L’idée que, compte tenu des sondages, la gauche ne reviendrait pas sur les décisions de Gilles de Robien si elle retrouvait le pouvoir est angoissante. Elle serait l’expression d’une sorte de renoncement, à l’opposé du progrès et de l’espoir.

Dans le même temps, on constate un incroyable décalage entre les positions actuelles du PS et les réflexions et propositions des syndicats progressistes, des mouvements d’éducation populaire, des mouvements pédagogiques, des parents d’élèves de la FCPE, des chercheurs en sciences de l’éducation, autant de gens dont une partie des voix a été perdue par la gauche en 2002.

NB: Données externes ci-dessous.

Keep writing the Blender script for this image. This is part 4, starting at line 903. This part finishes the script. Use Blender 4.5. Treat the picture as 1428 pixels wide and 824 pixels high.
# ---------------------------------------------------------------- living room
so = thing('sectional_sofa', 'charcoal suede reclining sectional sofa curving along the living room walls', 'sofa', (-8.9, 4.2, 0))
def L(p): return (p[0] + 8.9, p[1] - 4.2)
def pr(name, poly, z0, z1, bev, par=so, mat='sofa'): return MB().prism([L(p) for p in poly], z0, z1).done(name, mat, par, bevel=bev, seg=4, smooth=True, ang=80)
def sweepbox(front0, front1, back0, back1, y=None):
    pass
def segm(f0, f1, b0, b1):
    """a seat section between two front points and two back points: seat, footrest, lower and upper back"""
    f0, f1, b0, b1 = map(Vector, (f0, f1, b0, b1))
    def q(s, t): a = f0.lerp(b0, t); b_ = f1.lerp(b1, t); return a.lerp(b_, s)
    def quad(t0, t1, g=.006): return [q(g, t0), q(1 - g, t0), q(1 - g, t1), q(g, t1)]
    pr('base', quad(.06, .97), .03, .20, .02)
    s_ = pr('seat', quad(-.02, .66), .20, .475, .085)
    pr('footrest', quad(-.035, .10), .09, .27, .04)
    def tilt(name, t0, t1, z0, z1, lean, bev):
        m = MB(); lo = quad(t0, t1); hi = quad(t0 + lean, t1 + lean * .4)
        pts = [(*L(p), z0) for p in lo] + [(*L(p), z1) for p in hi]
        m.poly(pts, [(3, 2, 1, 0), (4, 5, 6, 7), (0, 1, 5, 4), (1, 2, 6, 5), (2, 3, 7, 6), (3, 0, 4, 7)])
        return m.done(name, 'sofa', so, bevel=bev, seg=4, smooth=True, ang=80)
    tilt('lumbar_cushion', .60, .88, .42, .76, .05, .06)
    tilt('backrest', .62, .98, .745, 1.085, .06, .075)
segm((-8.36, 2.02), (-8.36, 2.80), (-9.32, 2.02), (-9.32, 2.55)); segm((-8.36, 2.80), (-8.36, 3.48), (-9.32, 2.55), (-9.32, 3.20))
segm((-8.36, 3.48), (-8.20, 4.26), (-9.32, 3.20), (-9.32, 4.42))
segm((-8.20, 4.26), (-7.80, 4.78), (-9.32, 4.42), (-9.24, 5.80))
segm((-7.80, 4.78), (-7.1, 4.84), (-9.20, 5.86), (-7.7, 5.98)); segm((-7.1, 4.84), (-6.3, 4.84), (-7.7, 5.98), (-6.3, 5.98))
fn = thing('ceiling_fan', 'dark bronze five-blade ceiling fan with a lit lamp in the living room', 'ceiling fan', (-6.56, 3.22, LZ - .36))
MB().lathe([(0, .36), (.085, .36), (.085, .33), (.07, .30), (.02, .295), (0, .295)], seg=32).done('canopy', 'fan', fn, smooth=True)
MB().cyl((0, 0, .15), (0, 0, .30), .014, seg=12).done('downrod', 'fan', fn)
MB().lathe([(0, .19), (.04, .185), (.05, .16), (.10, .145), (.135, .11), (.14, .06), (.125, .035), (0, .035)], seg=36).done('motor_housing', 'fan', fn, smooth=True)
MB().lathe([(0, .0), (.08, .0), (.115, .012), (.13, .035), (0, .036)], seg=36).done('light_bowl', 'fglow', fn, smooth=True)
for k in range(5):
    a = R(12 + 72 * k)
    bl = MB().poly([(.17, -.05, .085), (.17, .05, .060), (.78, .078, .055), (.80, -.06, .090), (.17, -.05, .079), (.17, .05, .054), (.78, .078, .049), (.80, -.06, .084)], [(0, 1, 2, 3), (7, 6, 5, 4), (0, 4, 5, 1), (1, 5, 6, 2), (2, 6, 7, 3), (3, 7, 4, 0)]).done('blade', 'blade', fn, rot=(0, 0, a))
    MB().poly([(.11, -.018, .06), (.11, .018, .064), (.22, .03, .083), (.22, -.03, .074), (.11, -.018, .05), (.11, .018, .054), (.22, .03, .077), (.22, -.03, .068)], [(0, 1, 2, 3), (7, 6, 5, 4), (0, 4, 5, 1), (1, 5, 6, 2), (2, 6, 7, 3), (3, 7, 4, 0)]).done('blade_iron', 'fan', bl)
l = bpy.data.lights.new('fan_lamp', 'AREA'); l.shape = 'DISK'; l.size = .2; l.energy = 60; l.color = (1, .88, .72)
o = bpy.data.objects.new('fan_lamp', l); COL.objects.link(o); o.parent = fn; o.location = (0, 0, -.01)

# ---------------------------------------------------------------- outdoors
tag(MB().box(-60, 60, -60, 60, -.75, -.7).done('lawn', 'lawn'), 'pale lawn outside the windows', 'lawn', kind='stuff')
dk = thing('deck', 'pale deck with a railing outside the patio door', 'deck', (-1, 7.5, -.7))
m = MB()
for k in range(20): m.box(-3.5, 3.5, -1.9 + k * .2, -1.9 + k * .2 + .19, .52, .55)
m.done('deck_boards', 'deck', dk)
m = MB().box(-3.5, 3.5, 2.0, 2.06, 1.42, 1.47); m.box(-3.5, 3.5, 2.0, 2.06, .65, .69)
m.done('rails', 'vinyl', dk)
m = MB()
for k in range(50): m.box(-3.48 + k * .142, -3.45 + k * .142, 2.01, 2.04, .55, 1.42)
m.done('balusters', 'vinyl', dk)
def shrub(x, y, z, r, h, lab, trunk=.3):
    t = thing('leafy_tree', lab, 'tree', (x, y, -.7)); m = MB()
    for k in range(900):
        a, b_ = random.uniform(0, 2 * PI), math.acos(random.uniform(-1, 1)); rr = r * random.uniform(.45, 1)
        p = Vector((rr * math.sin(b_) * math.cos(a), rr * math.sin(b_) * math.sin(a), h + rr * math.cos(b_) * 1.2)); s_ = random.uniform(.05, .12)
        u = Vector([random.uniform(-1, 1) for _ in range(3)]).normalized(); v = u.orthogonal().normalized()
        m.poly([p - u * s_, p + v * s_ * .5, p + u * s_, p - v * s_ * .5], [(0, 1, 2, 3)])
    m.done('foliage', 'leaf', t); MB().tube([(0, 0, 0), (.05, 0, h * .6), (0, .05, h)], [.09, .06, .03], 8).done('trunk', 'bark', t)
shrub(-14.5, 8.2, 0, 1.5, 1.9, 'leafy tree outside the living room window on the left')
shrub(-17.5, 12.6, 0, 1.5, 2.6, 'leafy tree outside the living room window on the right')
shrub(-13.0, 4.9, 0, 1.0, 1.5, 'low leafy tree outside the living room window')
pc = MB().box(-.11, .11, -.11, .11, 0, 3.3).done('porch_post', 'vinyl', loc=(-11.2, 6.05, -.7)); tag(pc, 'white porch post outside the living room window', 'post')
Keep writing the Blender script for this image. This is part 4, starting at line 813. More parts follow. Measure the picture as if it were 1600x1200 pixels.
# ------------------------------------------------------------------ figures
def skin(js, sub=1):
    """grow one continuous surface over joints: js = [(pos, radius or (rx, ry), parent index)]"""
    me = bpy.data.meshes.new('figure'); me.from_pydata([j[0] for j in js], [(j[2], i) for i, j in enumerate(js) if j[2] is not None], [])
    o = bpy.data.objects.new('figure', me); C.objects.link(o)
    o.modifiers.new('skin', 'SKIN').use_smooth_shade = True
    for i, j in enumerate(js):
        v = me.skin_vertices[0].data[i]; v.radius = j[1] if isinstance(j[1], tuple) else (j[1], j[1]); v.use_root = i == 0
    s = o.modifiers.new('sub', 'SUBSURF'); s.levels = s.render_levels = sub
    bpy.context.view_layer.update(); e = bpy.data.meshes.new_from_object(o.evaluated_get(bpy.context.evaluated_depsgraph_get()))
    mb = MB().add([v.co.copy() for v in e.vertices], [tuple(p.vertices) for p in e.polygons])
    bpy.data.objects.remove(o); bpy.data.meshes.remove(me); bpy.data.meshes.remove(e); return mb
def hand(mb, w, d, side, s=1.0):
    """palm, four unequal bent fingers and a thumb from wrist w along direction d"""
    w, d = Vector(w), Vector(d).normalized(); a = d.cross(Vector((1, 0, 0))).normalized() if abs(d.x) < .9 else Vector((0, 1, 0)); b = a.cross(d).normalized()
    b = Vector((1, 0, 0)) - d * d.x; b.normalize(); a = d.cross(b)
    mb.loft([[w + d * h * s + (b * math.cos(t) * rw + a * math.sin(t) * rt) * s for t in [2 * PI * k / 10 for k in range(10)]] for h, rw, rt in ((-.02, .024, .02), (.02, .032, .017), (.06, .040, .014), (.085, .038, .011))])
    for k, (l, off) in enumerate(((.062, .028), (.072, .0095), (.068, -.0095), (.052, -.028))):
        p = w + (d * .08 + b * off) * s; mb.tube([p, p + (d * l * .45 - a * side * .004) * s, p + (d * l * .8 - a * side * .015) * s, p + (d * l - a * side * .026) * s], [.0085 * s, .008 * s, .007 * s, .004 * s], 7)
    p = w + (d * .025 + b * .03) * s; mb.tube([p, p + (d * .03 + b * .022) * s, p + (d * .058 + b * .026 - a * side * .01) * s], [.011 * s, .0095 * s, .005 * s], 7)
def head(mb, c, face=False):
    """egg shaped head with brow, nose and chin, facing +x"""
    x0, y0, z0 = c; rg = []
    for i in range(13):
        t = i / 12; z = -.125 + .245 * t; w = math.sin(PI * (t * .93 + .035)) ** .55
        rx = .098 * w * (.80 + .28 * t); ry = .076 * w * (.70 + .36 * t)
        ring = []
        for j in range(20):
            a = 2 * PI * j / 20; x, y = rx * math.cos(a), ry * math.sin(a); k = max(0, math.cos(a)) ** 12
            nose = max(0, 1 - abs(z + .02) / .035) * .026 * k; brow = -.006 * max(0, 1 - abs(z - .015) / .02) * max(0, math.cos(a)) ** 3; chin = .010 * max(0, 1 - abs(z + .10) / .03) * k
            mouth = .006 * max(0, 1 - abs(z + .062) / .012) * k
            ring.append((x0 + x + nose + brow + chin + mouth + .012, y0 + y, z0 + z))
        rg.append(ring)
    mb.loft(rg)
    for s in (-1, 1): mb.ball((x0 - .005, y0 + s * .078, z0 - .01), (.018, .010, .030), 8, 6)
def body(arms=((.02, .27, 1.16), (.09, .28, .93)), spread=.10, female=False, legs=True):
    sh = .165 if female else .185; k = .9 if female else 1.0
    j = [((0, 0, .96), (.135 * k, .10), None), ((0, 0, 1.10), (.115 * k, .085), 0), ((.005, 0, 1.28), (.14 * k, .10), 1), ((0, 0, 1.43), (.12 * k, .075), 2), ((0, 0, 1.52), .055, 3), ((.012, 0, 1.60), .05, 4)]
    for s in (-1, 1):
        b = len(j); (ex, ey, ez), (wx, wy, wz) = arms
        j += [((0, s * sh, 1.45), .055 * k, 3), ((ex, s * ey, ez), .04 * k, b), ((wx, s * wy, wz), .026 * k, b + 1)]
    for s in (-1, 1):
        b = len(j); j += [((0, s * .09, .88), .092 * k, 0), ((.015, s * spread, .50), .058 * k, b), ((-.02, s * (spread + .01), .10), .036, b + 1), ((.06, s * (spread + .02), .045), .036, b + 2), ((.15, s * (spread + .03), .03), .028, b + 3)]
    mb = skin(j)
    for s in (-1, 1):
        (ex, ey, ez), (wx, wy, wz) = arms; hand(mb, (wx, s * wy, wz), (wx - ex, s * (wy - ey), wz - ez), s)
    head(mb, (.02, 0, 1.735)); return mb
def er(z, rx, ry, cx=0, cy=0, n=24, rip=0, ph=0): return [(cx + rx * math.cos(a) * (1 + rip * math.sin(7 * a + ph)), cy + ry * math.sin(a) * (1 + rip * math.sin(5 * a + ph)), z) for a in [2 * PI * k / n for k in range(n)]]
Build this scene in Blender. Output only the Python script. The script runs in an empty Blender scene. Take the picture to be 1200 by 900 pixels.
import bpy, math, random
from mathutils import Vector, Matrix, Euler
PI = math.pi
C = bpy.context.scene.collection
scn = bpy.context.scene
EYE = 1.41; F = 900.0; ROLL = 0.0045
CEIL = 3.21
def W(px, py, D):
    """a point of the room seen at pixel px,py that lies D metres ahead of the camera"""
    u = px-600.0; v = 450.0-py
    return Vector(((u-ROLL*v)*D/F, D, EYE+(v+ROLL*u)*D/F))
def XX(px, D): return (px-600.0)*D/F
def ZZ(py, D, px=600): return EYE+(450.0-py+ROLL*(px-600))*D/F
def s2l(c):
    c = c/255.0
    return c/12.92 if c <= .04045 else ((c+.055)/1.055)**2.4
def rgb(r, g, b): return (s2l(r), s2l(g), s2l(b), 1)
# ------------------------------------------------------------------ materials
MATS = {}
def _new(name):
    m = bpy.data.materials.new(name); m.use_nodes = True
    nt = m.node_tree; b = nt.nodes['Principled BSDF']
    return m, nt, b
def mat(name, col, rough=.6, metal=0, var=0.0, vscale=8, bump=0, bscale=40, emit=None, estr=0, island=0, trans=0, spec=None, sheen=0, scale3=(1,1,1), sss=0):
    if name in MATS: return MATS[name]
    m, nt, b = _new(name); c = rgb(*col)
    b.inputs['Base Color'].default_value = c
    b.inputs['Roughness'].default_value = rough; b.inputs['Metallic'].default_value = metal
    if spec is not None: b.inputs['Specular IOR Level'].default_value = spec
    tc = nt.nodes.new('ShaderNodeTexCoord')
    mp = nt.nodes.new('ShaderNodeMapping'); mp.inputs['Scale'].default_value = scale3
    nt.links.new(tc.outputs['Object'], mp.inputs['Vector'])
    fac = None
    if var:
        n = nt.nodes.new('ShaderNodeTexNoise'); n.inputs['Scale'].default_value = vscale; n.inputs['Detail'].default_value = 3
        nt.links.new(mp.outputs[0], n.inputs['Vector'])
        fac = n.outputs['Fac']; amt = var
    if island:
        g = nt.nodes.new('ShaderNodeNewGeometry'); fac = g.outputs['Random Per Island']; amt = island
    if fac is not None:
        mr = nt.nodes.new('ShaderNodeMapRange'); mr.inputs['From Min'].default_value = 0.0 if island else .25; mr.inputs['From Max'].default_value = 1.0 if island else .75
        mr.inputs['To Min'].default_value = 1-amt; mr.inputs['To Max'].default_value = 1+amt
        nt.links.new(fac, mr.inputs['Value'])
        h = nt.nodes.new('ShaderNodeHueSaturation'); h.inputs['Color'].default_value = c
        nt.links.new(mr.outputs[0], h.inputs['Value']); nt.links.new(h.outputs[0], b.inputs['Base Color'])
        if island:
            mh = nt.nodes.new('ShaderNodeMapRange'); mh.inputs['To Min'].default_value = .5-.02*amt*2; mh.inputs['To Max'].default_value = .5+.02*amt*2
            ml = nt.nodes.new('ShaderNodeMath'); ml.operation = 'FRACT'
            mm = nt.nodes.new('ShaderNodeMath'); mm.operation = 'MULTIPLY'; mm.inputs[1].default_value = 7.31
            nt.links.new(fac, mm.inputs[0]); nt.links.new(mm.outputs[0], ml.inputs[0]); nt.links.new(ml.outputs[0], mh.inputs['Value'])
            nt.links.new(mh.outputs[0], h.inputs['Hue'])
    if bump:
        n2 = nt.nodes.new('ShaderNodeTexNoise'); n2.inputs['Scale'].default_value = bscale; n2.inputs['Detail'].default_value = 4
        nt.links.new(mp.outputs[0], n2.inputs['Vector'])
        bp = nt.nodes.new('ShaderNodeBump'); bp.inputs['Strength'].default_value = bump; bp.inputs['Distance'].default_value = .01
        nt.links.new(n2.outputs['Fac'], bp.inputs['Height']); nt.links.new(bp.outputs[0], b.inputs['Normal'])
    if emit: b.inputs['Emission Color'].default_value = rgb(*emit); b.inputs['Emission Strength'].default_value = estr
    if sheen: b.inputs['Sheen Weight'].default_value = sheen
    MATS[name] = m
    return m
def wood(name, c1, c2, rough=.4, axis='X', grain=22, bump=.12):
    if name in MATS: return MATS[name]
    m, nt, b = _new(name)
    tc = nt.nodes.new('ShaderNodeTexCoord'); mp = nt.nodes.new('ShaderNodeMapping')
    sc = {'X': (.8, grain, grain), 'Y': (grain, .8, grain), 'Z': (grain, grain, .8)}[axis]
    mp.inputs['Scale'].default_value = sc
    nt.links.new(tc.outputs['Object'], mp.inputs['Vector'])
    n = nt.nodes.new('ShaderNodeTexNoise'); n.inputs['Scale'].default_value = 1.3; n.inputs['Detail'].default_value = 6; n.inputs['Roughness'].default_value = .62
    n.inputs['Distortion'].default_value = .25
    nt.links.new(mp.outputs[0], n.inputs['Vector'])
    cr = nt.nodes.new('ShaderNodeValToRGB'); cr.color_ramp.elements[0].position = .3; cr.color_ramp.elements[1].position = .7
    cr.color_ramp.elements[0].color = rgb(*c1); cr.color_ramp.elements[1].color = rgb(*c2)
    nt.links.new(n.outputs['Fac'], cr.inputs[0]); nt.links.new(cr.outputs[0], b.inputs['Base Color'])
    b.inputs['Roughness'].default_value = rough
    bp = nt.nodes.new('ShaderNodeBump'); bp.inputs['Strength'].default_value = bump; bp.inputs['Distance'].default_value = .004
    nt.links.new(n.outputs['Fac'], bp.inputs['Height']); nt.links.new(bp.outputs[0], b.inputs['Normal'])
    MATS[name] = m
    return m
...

D’une certaine manière, Gilles de Robien fait preuve, lui, de courage politique. Il veut le retour à l’école de grand-père. Tout le discours est fondé sur le mot « retour », sur la mythification du passé, sur le conservatisme. Il y parvient, sans grande réaction de la gauche, hors les questions sempiternelles de moyens.

Nombreux sont les militants politiques, les syndicalistes, les acteurs des mouvements progressistes, les promoteurs d’une école à la hauteur des enjeux d’une société démocratique, moderne, généreuse, qui attendent l’expression d’un réel courage politique de gauche.